Posted by stfowler Kansas (My Page) on
Mon, May 5, 14 at 16:07

I recently was able to purchase tulips from my local botanical gardens. They dig them up after they are done blooming, leave the foliage on and then sell them to us.

They gave us an instruction sheet for care, but I've had people tell me so many different things. I am fairly new to gardening so I want to make sure I give myself and the bulbs the best fighting chance possible.

The instructions are as follows.

1. Remove the flowerhead/ seed pod if not already removed. (I've done this)
2. Let the bulbs dry slowly in a dark location with good air circulation and temperatures around 75 degrees. (I'm currently housing them in a table in the garage, my issue is that I live in Kansas and it's already gotten to 102 this year, should I move them some place inside?)
3. In late summer, when the plants are totally dry, remove the bulb from the plant stem, being careful that you do not damage the bulb.
4. Treat the bulbs with a fungicide in preparation for fall planting.
5. Plant after October 1st.

I've been told to plant them now, that it is needed to go dormant, so I'm second guessing myself. What would you all recommend?

Follow-Up Postings:

RE: Tulip bulb storage

do they still have the leaves on them ...

i would plant them right back in mother earth.. and mark the spot with a 4 by 6 foot sign.. so i dont dig them up.. lol ... or plant things on top of them ...

and i would do this mostly.. because i would find them in the garage about 4 years from now... lol .. been there.. done that ... lol

did anyone else suggest this????


RE: Tulip bulb storage

Yes. They still have all the leaves on them. I've got them laid out all nice and neat. Totally won't forget them, just want to give them the best chance of survival.

RE: Tulip bulb storage

Assuming these were grown outdoors ....

If the roots are still in clumps of moist dirt, I'd plant them where you are going to grow them. Water to keep moist. As long as leaves are green, the bulbs are still in the "gathering energy" mode to store food for next year's flowers.

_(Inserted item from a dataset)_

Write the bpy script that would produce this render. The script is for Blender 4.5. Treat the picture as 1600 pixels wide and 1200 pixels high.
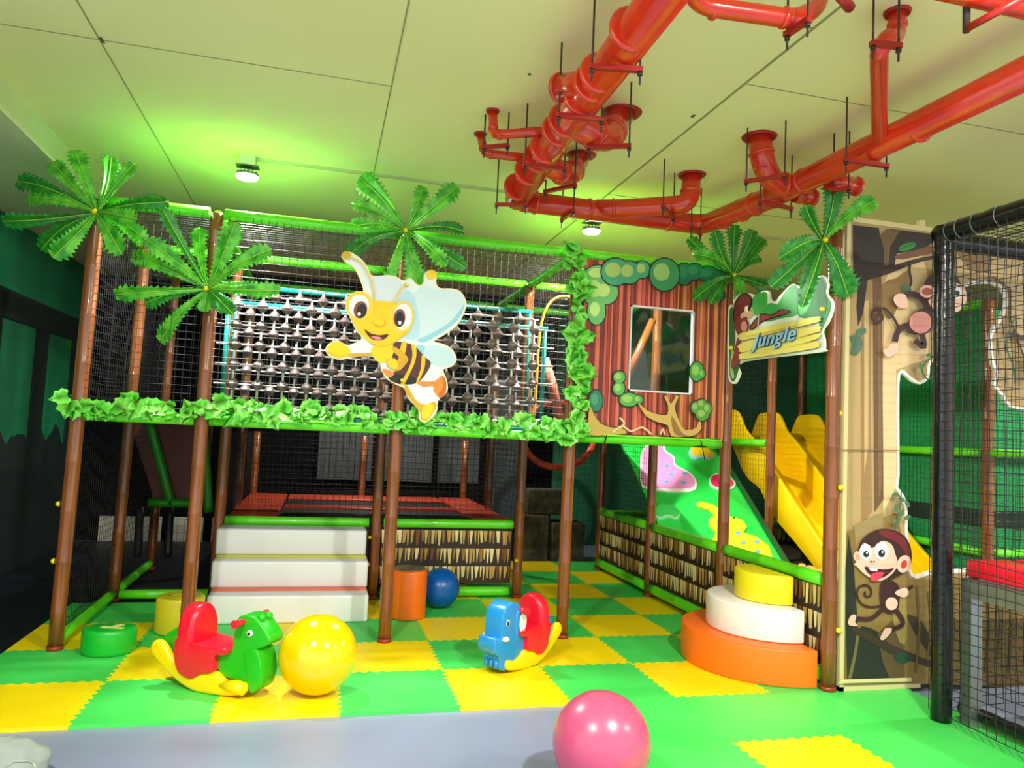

If the roots were rinsed off or the dirt on the roots has completely dried out so that the roots have dried up, then that pretty is it for the season. In that event, I'd follow the directions the gardens gave. However, whether to wait until October to plant is another Q.
1) Once the greenery has died off an the stems have been removed, you could give the bulbs a week or two longer to make sure the area from which the stems have come off the bulbs has dried. Then there is no reason you can't simply plant them then.
2) If you are considering planting a number of other bulbs in the Fall, it might be easier to wait so you can keep better track of what you planted where.